The mines worked a tabular quartz vein with extensive replacement in both walls of Newland limestone. The vein ranges from 1 to 10 feet with an average thickness of 3 feet. The vein is 1,400 feet long and 1,600 feet downdip. Sulphide ores were encountered at a depth of 200 feet. Ores include pyrite, bornite, cuprite, limonite and free gold. The ore carries $4 to $10 gold per ton. (Walker n.d.; Emmons and Calkins 1913).

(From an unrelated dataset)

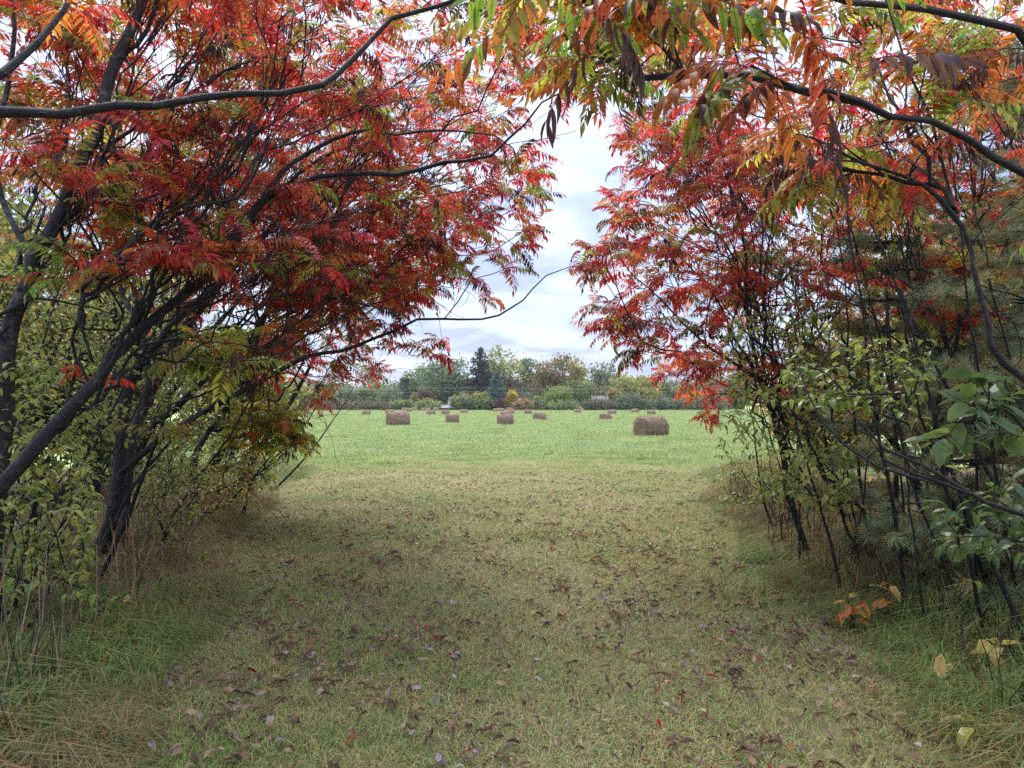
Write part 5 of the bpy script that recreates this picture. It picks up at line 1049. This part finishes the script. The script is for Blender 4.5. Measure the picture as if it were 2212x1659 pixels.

The Henderson mill is situated in Henderson gulch just below the Queen mine. The ore passed through four batteries of five stamps. Each stamp weighed 980 pounds, dropped 5 to 6 inches 90 times a minute. The pulp passed over amalgamation plates to an elevator that delivered it to classifiers at the top of the mill. The sized ore then was directed to five Wilfley tables, from which the middlings were sent through a Bryan mill back to the tables. The finer light material went to a double-deck Buddle or slime table; slimes were shipped and fine sands passed to the tailings dam. The process was not effective on low-grade ores and much of the tailings were said to be treatable with the cyanide process (Emmons and Calkins 1913).